__Exercise__
Exactly the lines from the start of the data through the line containing "from mathutils.geometry import" should be output, with both ends kept and nothing added.

---

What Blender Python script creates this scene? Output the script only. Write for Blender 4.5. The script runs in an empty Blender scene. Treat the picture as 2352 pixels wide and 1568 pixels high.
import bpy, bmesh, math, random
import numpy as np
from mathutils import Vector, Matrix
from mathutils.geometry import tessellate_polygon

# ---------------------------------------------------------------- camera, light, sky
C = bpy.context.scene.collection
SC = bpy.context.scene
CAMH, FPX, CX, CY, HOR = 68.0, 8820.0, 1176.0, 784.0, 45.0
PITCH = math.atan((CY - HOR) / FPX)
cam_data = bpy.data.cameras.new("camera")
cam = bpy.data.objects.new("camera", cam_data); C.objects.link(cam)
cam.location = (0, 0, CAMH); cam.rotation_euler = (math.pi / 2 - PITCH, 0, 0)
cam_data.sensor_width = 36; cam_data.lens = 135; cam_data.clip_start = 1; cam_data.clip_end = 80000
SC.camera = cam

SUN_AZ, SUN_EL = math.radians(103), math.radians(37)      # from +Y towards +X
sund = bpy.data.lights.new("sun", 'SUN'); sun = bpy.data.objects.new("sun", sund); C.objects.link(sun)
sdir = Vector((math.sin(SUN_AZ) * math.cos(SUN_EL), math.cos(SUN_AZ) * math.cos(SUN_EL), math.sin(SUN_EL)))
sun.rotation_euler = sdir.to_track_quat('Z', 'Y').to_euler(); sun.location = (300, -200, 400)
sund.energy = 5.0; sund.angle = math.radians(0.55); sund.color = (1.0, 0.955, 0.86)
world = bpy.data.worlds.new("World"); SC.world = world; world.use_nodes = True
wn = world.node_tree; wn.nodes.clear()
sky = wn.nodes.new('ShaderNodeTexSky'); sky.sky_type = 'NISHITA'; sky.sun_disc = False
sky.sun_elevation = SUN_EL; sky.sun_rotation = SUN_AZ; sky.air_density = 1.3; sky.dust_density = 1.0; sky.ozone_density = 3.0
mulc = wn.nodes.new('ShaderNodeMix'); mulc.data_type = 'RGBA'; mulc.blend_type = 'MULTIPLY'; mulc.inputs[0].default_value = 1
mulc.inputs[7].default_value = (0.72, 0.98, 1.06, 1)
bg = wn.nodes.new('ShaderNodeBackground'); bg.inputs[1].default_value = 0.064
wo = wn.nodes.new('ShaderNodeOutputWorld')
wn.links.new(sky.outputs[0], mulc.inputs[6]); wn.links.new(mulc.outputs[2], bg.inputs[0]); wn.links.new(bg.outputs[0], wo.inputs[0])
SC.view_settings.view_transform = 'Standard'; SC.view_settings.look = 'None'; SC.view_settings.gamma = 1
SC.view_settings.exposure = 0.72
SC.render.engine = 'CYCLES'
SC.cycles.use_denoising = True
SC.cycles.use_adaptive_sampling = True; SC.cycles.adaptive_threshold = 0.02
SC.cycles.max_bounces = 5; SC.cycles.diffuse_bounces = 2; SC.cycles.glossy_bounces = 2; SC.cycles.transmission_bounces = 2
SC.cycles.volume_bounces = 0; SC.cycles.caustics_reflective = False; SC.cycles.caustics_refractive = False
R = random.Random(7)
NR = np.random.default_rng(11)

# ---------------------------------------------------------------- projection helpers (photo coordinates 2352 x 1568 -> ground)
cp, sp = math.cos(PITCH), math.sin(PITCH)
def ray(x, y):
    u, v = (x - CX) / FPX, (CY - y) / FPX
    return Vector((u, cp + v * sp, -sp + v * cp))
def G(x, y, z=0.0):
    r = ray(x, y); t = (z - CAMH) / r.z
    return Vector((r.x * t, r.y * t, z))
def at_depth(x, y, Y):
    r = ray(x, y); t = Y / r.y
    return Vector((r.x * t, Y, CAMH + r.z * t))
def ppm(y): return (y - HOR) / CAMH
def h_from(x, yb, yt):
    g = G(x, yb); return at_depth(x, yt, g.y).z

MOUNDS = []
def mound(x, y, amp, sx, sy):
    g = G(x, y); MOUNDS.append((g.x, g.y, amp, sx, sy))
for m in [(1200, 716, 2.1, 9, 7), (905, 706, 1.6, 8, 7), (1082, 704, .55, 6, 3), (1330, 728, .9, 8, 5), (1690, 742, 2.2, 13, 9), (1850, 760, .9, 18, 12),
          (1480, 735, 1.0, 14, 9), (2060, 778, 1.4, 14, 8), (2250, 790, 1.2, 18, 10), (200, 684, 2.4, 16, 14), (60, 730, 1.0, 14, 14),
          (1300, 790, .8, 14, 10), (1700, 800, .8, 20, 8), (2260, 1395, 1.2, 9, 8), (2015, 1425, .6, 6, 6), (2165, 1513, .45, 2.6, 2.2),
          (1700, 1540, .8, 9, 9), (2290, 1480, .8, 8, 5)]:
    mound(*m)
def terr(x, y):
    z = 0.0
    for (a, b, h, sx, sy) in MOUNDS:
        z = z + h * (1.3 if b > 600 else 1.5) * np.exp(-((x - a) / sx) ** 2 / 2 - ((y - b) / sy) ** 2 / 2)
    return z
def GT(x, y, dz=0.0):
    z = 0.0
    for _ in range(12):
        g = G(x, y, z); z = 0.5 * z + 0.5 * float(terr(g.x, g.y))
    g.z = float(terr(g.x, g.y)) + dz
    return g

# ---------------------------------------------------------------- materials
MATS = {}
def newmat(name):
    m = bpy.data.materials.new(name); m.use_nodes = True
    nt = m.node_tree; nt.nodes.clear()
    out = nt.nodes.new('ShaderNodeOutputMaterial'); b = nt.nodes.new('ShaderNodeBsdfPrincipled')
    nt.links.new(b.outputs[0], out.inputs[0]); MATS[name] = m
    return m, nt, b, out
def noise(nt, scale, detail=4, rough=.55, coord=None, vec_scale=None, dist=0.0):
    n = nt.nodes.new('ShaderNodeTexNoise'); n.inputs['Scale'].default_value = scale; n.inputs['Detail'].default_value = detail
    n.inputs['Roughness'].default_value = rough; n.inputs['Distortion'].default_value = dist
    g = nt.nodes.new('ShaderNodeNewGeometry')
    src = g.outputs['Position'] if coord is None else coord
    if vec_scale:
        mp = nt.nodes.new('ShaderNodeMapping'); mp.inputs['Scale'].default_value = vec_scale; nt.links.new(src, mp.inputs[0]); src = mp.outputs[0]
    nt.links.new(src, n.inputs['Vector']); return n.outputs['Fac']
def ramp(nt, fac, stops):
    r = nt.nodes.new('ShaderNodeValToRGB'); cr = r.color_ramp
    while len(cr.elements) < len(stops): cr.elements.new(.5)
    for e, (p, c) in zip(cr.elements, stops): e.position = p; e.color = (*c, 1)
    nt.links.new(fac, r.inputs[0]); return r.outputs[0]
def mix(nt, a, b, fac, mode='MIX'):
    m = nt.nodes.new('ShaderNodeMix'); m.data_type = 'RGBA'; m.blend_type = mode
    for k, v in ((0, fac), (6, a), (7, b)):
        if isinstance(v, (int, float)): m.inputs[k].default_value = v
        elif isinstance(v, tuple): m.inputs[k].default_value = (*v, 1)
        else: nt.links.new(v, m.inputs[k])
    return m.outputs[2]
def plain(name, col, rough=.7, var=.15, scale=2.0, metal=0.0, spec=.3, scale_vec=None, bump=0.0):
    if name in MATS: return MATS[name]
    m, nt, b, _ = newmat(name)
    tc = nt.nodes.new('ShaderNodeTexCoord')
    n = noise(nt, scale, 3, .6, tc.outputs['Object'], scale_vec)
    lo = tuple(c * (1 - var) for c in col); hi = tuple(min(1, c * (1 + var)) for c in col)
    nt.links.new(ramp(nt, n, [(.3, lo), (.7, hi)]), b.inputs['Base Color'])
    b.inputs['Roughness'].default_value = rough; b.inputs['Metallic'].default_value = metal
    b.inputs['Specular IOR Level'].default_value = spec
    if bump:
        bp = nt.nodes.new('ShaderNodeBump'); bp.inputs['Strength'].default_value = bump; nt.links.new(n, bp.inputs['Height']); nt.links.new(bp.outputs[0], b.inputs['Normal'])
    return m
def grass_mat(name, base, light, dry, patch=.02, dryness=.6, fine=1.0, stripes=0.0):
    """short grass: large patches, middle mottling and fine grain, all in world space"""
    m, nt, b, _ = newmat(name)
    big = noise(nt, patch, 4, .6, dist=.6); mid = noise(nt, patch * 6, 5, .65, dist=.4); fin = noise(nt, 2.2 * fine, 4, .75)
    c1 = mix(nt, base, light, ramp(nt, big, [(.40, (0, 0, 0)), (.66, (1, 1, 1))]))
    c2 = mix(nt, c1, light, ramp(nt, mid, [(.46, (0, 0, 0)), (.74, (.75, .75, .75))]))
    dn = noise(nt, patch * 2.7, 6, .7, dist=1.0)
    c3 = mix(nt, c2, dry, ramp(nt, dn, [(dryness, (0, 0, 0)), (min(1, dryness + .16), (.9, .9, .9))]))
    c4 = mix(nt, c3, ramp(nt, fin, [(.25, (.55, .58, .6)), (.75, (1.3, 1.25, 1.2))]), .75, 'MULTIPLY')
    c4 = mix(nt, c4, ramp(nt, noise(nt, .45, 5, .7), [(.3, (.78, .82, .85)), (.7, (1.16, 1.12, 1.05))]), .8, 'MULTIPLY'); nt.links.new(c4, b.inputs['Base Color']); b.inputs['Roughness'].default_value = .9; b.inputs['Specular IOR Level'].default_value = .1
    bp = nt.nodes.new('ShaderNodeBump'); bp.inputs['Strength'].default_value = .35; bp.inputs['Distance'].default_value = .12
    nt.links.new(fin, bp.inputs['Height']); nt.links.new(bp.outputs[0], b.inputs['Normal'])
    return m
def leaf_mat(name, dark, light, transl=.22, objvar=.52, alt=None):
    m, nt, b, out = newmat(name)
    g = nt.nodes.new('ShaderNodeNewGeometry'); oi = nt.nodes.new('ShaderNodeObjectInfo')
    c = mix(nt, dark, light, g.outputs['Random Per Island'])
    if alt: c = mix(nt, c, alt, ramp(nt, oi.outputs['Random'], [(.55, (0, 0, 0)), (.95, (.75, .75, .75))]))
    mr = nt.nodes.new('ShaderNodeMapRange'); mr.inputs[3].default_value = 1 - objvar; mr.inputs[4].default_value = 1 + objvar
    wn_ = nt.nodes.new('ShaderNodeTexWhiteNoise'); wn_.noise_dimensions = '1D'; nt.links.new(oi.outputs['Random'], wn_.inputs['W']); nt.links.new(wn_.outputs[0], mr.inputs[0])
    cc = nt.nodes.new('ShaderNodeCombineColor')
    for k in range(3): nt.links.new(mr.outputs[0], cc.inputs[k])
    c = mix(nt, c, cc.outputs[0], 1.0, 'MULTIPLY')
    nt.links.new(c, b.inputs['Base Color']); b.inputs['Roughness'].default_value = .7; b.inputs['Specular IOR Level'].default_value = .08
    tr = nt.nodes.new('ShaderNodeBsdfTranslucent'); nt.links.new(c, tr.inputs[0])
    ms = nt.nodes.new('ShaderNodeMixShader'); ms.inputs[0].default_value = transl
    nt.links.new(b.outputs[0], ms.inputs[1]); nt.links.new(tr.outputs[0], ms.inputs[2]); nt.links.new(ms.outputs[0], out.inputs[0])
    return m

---

__Result__
What Blender Python script creates this scene? Output the script only. Write for Blender 4.5. The script runs in an empty Blender scene. Treat the picture as 2352 pixels wide and 1568 pixels high.
import bpy, bmesh, math, random
import numpy as np
from mathutils import Vector, Matrix
from mathutils.geometry import tessellate_polygon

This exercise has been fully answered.